Among the entries that follow, locate the line with "Build this scene" and the line with "sdir = Vector((math.sin(SUN_AZ)". Output those lines and all lines in between, exactly, minus the pictures.

### Input
######

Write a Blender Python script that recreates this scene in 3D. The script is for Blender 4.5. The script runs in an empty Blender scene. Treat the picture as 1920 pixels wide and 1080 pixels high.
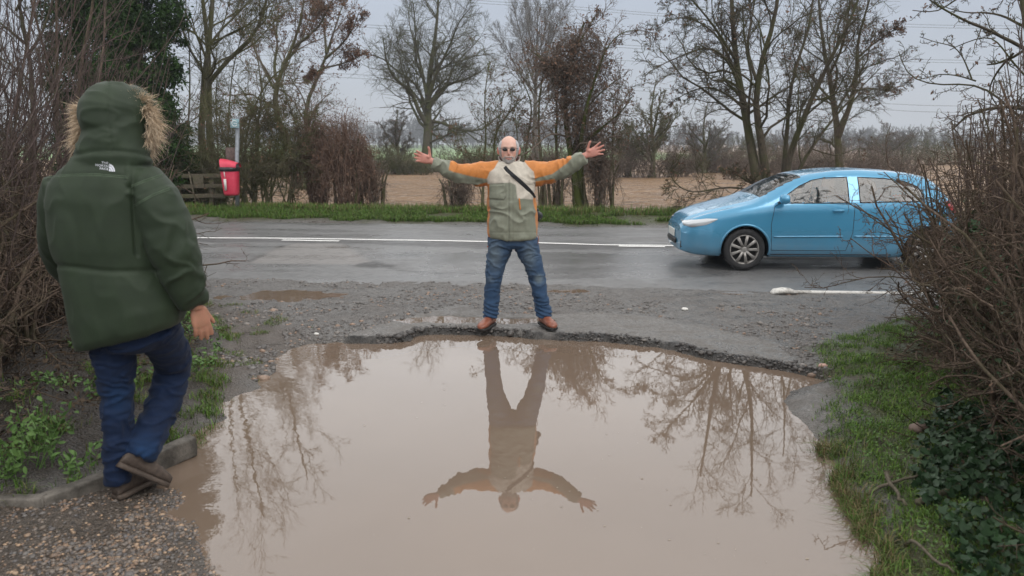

######

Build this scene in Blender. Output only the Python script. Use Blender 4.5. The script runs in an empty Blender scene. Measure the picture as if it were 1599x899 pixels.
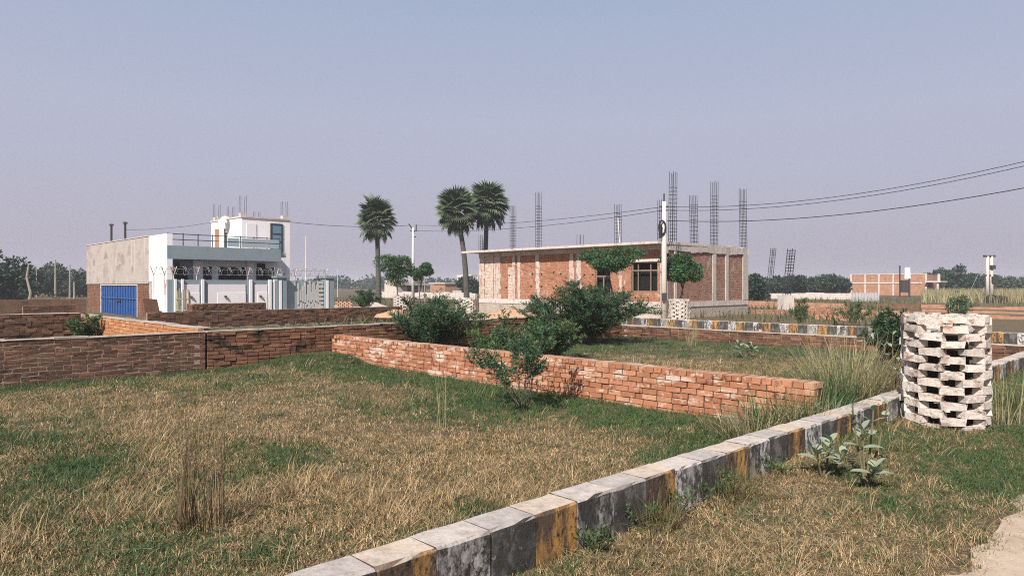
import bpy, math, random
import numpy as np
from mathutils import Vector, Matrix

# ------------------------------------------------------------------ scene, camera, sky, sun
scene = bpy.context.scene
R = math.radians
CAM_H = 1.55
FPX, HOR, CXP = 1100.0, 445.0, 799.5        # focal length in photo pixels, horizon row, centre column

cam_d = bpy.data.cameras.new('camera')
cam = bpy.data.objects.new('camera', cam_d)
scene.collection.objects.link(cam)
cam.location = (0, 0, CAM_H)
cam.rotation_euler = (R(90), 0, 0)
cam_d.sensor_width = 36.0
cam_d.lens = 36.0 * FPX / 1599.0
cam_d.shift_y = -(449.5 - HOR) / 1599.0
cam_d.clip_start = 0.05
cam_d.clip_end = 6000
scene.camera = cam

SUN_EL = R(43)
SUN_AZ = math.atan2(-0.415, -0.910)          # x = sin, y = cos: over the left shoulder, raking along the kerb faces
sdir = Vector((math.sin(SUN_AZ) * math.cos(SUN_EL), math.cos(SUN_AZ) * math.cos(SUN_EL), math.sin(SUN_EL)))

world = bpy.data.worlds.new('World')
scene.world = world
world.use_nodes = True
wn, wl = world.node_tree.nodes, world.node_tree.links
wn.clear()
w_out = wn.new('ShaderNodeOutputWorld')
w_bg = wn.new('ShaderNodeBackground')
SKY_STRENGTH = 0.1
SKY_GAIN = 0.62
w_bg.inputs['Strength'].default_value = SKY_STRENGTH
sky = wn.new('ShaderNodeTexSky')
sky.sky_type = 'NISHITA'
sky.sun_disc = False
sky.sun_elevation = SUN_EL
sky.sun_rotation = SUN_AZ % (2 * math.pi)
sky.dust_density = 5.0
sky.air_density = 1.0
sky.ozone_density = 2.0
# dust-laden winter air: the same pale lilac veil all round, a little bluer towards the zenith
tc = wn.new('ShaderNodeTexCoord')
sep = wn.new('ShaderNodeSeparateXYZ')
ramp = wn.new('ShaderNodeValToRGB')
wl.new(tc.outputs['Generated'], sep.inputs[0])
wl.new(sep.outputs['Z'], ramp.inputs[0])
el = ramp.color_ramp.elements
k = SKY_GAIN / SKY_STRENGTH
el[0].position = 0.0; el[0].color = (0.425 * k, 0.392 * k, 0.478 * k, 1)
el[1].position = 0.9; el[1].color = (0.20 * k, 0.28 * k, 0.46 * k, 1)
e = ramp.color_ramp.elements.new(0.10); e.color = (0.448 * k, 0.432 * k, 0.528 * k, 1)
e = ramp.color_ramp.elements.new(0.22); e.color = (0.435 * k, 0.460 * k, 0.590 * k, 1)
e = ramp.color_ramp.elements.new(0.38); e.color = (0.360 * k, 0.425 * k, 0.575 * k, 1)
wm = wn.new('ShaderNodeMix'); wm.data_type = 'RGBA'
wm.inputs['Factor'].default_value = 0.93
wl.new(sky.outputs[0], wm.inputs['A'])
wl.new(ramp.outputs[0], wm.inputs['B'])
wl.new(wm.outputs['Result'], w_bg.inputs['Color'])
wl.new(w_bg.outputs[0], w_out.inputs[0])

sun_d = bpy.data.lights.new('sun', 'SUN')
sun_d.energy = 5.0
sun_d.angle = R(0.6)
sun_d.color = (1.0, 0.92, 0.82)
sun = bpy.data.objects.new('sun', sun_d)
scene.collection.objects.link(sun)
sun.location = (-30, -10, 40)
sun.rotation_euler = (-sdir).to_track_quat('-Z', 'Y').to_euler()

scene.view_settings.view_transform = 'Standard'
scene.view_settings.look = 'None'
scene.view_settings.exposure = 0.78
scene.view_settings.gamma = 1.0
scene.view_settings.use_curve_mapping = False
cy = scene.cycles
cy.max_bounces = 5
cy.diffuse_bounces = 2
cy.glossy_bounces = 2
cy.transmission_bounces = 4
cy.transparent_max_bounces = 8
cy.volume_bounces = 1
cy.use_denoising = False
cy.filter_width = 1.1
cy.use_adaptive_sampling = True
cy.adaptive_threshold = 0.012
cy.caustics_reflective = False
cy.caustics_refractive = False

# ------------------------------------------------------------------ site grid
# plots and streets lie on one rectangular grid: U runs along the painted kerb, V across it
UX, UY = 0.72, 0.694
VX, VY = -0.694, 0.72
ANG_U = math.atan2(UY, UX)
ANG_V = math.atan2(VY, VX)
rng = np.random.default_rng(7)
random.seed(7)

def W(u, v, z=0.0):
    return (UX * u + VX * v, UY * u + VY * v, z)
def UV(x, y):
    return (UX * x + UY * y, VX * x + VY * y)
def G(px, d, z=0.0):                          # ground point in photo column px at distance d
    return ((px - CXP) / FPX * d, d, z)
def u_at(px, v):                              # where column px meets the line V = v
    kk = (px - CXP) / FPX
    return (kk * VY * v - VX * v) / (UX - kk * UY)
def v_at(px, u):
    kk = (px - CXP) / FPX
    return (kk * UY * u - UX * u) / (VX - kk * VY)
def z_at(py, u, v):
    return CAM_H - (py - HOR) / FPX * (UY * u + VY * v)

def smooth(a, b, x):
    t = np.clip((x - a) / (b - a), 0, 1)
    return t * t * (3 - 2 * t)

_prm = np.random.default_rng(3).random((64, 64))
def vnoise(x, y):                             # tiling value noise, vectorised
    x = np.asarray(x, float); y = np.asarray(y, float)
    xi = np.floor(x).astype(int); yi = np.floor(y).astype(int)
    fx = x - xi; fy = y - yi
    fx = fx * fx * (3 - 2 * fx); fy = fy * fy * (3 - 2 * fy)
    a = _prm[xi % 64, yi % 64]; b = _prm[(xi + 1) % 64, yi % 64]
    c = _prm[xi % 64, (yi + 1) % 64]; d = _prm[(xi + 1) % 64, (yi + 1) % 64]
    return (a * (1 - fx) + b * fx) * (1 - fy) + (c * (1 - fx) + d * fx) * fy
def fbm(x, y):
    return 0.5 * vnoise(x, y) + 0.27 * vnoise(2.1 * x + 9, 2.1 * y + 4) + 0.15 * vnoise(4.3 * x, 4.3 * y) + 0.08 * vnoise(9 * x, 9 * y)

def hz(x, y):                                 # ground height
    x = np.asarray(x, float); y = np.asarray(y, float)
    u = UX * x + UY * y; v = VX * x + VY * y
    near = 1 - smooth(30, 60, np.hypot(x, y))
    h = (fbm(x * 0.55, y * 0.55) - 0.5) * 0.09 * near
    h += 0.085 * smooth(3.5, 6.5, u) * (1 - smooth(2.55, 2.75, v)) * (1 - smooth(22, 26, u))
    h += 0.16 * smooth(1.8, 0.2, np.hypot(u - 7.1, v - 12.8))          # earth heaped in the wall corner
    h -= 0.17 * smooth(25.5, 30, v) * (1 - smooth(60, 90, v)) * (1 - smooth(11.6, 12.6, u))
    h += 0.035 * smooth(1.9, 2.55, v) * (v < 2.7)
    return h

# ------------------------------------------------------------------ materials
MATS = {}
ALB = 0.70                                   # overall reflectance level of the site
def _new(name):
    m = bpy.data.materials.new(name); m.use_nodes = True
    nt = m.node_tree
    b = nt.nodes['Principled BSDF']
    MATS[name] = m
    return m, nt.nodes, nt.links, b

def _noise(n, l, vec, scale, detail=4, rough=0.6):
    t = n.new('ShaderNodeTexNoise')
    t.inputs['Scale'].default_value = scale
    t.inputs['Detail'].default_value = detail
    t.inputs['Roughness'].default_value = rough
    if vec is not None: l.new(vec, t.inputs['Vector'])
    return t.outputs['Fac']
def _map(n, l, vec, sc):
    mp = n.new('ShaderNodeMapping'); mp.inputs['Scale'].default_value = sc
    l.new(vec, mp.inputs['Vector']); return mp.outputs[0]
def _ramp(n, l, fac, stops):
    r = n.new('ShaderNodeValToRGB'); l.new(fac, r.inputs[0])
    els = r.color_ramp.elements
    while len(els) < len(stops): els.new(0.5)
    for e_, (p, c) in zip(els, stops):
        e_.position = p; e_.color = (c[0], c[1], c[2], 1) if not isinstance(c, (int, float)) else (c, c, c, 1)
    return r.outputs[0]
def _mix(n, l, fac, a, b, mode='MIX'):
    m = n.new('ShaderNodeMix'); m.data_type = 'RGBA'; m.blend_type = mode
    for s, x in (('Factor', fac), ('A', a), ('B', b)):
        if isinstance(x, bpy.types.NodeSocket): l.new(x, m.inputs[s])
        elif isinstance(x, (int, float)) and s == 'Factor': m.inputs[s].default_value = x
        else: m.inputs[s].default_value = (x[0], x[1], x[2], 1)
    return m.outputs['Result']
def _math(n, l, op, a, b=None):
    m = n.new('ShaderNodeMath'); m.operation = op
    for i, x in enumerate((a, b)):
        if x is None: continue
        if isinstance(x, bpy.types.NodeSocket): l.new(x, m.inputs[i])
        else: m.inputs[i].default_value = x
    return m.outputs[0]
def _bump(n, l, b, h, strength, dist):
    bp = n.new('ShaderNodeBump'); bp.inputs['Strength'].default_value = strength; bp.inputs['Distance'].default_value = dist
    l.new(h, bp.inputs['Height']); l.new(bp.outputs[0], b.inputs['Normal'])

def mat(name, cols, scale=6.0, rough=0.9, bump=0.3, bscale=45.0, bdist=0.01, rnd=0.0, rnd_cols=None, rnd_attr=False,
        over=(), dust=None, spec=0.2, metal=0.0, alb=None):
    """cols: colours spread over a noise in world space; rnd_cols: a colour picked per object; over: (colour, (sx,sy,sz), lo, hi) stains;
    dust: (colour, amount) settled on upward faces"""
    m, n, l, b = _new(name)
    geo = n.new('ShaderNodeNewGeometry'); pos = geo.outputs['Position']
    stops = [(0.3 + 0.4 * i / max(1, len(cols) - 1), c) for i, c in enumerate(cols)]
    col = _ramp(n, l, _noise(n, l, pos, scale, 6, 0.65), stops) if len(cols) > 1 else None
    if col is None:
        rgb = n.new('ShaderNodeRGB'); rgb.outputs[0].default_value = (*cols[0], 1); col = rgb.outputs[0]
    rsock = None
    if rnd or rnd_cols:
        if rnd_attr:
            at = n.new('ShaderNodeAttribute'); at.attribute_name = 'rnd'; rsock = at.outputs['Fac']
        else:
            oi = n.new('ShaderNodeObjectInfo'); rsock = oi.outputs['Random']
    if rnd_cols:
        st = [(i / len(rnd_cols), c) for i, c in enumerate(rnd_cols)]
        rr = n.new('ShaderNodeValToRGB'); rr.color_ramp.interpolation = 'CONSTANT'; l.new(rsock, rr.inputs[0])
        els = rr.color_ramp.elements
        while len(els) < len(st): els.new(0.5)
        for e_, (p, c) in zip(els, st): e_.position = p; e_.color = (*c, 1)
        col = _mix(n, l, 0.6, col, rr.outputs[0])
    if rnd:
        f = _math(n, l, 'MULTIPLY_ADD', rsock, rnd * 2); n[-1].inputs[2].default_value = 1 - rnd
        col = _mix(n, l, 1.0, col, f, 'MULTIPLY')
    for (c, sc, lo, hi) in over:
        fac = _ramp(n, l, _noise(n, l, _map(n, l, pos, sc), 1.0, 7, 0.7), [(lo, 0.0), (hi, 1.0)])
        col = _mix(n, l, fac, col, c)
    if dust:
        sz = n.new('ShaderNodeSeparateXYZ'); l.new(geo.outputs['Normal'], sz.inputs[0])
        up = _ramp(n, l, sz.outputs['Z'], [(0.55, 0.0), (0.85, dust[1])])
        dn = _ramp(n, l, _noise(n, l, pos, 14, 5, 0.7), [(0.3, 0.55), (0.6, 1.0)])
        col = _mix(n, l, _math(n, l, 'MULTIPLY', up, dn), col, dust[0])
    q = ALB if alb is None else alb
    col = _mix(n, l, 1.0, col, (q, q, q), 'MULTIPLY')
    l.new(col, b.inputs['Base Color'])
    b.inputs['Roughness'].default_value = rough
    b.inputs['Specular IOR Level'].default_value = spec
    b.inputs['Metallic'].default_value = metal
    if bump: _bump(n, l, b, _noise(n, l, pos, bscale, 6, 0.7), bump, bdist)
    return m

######

### Task result
Build this scene in Blender. Output only the Python script. Use Blender 4.5. The script runs in an empty Blender scene. Measure the picture as if it were 1599x899 pixels.
import bpy, math, random
import numpy as np
from mathutils import Vector, Matrix

# ------------------------------------------------------------------ scene, camera, sky, sun
scene = bpy.context.scene
R = math.radians
CAM_H = 1.55
FPX, HOR, CXP = 1100.0, 445.0, 799.5        # focal length in photo pixels, horizon row, centre column

cam_d = bpy.data.cameras.new('camera')
cam = bpy.data.objects.new('camera', cam_d)
scene.collection.objects.link(cam)
cam.location = (0, 0, CAM_H)
cam.rotation_euler = (R(90), 0, 0)
cam_d.sensor_width = 36.0
cam_d.lens = 36.0 * FPX / 1599.0
cam_d.shift_y = -(449.5 - HOR) / 1599.0
cam_d.clip_start = 0.05
cam_d.clip_end = 6000
scene.camera = cam

SUN_EL = R(43)
SUN_AZ = math.atan2(-0.415, -0.910)          # x = sin, y = cos: over the left shoulder, raking along the kerb faces
sdir = Vector((math.sin(SUN_AZ) * math.cos(SUN_EL), math.cos(SUN_AZ) * math.cos(SUN_EL), math.sin(SUN_EL)))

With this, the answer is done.